Labour councillors have warned that the privatisation of Suffolk’s road maintenance work has meant it is more difficult to get small schemes undertaken.

They are especially concerned that the cost of minor repairs means that kerbs and pavements cannot be properly maintained on housing estates in Ipswich.

However politicians at the Conservative-controlled county council insist problems with getting work carried out has nothing to do with the decision to transfer the road maintenance work to private company Kier MG in October last year.

County councillors each have a “locality budget” of £12,000 to spend on any projects in their division and a further £8,000 to spend on highways improvements in their division.

Labour transport spokeswoman Sandra Gage said that since the transfer it was difficult to get any work done, because much of the budget would be swallowed up in designing any improvement. Previously officers would have prepared a plan and the money would have been spent on implementing it.

She said: “If it costs £2,500 to get a proposal designed, which is the going rate, it leaves very little to actually make any improvements – they can say the transfer has been successful, but that’s not our experience on the streets of Ipswich.”

She had hoped to spend her £8,000 on improving kerbs in her Rushmere division in Ipswich, especially in Inverness Road where neighbours have been complaining about their condition.

However Suffolk transport spokesman Graham Newman said the change was nothing to do with the transfer of the highways contract.
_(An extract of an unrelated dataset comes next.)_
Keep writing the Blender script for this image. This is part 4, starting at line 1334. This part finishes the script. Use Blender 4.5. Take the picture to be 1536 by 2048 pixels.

He said: “This is something that was happening sometime before the service was transferred. We were finding that councillors were asking our engineers to draw up plans – which they were doing – and this was taking them away from their other important business.

“We had to put a cost on that – and that is the situation that continues now that the contract has been transferred.”

Mr Newman said it was possible to add part of the general locality budget to the highways budget if there were road programmes costing more than £8,000 that councillors wanted to be developed.

“Or they could link up with neighbouring councillors to pool their locality budgets,” he added.